★★★☆☆ (GOOD)
The first screening of Fantastic Beasts was ruined by mistakingly booking for a 3D showing. The light loss from wearing the darkened 3D glasses is heightened due to many of its scenes being played out in fairly dark settings.
Ironically, for a technology that is supposed to bring us right into the action, a number of times I felt so distanced from this movie that I gave up trying to experience the film objectively.

So, screening take two. This time in stunning 2D!
It’s been over five years since the final (slightly drawn out) instalment in the cinematic adventures of Harry Potter. Fantastic Beasts takes us back into J. K. Rowling’s Wizarding World. This time we are some fifty years prior to Harry’s birth, a New York of 1926 where we are introduced to travelling British Wizard Newt Scamander.
Rowling’s own screenplay has a lot of fun with Newt’s Englishman abroad as he negotiates his way around this new transatlantic world; he learns that non-magic people are known as ‘No-Maj’ (as opposed to the English ‘Muggles’), a wand permit is required when in the United States and perhaps a nod to marriage inequality concerns in modern day America, Newt is bemused to find that Magicians and Witches cannot marry non-magical people.

It is a world that feels rooted firmly in the past but with many resonances of the now. There are some interesting parallels to modern America and I am sure that Rowling will have fun scripting future instalments as she continues to be influenced by current political events.
Eddie Redmayne’s mannered performance as Newt Scamander often reminded me of Charlie Chaplin. Feet pointing outwards, a pronounced gait and a subtle stylised physicality gave his portrayal an interesting dimension that I found slightly odd but nevertheless intriguing. What backstory awaits discovery in future instalments to explain these characteristics?

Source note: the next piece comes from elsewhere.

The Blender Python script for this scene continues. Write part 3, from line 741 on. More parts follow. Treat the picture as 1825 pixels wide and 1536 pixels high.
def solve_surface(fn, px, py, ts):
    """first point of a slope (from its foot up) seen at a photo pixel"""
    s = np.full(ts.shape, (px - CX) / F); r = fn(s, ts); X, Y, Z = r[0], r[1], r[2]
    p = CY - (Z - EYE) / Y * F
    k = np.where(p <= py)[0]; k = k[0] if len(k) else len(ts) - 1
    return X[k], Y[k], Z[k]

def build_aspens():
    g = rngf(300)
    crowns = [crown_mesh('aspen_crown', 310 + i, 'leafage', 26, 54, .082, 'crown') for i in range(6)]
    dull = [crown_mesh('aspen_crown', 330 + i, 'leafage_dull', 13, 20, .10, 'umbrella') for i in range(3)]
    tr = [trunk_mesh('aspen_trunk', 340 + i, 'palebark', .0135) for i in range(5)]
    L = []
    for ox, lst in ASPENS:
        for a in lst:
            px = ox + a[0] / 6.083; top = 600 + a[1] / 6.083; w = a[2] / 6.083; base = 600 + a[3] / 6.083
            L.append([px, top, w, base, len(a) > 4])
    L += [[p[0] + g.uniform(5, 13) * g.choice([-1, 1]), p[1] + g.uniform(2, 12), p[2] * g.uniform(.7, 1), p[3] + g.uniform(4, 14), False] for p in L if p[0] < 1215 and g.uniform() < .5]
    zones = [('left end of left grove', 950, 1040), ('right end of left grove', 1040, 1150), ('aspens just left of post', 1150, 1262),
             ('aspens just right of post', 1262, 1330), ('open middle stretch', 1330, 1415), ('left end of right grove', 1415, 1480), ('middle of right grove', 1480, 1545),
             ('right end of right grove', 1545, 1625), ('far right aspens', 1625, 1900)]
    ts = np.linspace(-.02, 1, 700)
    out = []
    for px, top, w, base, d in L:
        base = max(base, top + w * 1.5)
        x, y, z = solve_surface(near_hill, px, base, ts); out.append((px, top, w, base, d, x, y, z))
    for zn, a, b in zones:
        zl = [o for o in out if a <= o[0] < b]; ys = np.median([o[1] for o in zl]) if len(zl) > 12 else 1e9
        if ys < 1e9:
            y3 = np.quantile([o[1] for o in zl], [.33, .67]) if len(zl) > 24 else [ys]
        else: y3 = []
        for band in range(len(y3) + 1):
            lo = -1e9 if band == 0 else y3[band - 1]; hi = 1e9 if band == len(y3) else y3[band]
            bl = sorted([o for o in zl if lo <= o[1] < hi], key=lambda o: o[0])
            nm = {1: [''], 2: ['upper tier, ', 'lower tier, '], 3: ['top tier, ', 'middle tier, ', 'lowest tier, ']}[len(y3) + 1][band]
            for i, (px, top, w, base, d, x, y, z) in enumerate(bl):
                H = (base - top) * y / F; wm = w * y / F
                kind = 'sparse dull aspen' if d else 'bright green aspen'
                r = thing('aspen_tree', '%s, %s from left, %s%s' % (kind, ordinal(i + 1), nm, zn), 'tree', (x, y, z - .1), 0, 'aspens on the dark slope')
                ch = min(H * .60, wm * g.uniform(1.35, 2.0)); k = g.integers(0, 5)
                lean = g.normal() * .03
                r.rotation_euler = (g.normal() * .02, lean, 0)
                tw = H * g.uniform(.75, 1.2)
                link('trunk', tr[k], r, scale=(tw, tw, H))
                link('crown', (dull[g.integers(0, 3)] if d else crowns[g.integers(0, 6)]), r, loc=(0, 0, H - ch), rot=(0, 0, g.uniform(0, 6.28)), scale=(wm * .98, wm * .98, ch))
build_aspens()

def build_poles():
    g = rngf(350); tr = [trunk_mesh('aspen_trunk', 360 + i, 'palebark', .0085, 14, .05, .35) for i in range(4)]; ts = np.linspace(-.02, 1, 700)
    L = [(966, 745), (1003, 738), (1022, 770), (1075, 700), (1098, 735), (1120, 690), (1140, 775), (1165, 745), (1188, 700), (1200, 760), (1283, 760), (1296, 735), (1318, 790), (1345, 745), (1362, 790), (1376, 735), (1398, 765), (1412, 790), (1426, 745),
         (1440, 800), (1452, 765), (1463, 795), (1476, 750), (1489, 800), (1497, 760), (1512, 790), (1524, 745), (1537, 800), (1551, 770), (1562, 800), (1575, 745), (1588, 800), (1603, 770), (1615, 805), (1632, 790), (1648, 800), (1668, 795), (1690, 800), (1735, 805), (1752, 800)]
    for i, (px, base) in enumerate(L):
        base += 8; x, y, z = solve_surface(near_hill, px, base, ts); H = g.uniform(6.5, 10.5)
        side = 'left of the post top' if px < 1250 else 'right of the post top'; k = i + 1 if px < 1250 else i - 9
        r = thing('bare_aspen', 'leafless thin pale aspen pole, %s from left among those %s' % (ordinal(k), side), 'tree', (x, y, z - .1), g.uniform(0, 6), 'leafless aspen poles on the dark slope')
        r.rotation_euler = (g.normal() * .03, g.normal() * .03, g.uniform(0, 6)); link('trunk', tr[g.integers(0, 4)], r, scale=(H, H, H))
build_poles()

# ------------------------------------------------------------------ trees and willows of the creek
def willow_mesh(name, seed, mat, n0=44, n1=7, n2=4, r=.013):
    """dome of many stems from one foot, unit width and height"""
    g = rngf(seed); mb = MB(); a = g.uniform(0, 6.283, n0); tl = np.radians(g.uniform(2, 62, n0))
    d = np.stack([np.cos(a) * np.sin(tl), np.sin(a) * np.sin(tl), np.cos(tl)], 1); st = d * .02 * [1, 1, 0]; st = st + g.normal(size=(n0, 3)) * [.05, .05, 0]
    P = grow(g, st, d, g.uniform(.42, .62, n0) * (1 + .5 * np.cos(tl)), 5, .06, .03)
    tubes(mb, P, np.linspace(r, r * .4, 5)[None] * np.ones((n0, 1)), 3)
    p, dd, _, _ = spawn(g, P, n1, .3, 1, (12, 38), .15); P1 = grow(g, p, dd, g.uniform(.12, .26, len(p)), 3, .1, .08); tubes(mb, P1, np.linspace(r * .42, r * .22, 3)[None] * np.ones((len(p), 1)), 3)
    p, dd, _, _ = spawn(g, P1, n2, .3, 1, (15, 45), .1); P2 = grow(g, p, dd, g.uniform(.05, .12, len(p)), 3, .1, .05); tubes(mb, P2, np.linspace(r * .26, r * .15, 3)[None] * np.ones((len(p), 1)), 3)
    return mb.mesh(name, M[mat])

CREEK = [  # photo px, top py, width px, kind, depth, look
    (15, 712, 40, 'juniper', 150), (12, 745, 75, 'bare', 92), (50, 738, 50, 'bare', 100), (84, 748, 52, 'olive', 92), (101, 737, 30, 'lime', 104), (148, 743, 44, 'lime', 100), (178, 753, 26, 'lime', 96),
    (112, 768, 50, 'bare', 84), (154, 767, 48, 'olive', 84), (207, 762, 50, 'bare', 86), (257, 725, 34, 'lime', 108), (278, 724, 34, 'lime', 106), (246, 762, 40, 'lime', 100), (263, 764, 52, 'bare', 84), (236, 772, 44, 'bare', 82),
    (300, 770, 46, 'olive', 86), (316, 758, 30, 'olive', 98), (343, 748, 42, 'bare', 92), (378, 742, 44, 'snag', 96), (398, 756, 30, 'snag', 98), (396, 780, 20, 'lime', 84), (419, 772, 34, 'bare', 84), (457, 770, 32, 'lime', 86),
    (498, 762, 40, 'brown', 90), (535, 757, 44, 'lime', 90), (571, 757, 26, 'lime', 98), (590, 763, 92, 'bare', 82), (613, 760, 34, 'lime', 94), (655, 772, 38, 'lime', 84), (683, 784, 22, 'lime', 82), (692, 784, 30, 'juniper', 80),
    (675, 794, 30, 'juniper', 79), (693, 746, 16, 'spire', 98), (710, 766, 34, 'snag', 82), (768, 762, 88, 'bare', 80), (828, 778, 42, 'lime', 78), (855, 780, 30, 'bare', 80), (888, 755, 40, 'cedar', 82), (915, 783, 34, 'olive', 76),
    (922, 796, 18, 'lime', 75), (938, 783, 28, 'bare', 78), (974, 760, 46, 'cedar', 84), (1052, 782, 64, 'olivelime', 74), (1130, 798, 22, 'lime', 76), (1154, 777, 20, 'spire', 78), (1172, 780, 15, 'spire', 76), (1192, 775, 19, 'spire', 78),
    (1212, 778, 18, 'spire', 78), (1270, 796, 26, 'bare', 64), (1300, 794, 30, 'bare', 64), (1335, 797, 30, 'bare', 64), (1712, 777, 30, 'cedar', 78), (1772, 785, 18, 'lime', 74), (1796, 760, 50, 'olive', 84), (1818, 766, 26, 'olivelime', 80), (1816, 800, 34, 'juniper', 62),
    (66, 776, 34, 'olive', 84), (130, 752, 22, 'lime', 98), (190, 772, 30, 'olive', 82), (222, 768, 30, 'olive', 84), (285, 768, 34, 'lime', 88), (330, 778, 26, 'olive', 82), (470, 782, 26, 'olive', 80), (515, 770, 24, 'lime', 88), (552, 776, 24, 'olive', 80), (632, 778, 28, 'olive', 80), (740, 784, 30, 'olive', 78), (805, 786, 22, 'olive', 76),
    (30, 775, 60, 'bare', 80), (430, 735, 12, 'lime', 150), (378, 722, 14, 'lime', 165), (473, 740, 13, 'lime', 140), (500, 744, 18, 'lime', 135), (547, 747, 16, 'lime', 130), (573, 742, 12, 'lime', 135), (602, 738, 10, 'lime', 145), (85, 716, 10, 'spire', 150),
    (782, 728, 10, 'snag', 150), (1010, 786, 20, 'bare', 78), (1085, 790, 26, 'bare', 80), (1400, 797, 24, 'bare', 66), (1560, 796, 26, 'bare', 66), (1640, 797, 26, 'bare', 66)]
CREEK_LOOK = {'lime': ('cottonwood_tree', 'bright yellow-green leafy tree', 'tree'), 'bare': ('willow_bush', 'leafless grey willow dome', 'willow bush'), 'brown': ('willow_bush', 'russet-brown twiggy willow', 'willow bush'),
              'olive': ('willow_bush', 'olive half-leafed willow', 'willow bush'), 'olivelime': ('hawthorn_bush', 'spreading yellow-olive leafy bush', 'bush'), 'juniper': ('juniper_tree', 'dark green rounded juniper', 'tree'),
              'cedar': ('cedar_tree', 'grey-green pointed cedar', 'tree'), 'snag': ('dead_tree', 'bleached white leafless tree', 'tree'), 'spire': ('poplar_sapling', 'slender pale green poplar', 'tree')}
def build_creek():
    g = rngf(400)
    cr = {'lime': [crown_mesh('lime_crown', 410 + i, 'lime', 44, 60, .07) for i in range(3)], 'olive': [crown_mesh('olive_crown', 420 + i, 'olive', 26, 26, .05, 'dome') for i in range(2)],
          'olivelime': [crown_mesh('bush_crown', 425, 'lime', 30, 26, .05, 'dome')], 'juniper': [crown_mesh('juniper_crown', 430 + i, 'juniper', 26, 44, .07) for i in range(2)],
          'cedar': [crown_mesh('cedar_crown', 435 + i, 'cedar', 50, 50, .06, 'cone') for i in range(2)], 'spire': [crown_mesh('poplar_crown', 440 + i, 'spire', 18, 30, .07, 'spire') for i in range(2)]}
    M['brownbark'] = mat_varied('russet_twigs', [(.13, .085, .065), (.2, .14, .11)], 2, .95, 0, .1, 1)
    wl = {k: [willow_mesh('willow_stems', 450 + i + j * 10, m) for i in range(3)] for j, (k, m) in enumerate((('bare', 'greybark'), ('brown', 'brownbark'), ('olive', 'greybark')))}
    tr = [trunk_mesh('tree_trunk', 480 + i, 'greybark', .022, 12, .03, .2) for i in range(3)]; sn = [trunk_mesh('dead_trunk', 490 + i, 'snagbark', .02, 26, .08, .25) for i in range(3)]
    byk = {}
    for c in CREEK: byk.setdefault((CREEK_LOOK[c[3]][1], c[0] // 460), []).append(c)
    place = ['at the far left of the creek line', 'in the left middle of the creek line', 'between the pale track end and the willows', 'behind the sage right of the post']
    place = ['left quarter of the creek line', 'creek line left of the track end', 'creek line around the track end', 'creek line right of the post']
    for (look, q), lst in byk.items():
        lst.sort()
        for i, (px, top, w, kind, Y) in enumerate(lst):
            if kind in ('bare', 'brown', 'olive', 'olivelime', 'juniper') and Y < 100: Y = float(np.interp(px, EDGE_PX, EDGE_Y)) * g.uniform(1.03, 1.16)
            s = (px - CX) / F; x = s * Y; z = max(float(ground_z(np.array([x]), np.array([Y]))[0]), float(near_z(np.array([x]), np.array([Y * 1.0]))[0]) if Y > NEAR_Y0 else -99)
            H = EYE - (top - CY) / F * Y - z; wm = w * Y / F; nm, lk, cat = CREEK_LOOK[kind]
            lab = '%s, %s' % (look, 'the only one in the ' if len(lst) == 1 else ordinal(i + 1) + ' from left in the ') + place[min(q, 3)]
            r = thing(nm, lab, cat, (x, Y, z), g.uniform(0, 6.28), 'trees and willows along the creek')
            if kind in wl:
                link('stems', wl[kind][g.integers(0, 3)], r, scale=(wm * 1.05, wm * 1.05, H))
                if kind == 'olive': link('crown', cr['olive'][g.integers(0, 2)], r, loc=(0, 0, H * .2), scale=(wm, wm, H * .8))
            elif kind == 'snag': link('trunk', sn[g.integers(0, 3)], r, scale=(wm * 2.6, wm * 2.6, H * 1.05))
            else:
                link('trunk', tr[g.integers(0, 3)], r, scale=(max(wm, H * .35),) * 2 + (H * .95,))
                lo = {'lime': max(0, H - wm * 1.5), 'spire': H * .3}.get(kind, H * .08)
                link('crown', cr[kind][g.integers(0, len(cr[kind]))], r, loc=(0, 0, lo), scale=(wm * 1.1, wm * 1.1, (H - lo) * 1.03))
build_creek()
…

Stuart Craig and James Hambidge’s Production Design is gorgeous. There is a real authenticity to the historic New York setting which equally accommodates the fantastical elements of the story. Newt’s travelling possessions contain a fantastical world of their own which is realised with a rich and theatrical landscape that I adored.
The fantastic beasts of the title are often hilarious. The adorable and naughty half mole, half duck-billed platypus Niffler a particular favourite. And Newt’s mating dance with a strange and beguiling hippopotamus creature is something I never expected to see Eddie Redmayne perform.
Overall it’s a fun few hours of entertainment with some interesting subtextual layers. But I cannot help feeling that this is more of a setup for future instalments which leaves this film feeling slightly lacking.
And whatever you do, don’t see it in 3D.
- Directed by David Yates.
- Written by J.K. Rowling.
- Featuring: Eddie Redmayne, Colin Farrell, Samantha Morton, Dan Fogler, Carmen Ejogo, Ezra Miller, Faith Wood-Blagrove and Jenn Murray.